Other celebrities have joined the boycott.

The dispute seems to have been calmed somewhat with a statement from the designers on Sunday saying their comments in the Panorama interview weren't intended to judge the choices made by others. "I am very well aware of the fact that there are other types of families and they are as legitimate as the one I've known," said Dolce.

The odd thing is that in 2006, following his domestic breakup with Dolce and the start of a new relationship, Gabbana himself revealed that he had asked a female friend to be a surrogate mother for his child. But, according to The Telegraph, he did not want the child to have two gay parents, saying it was "cruel to take a baby away from its mother". Whether this arrangement went ahead is not clear from reports.
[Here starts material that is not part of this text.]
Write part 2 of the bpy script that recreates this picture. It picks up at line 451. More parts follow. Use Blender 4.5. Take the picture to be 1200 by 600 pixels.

AP reports that Dolce & Gabbana have put the traditional family at the centre of their last two collections , "sending a pregnant model and models with their own children down the runway to celebrate motherhood for next winter's womenswear collection, while featuring grandmothers with their grandsons for menswear."

Whether all this makes them champions of the natural family, is not certain. But they certainly have muddied the waters of "bigotry" in an interesting way.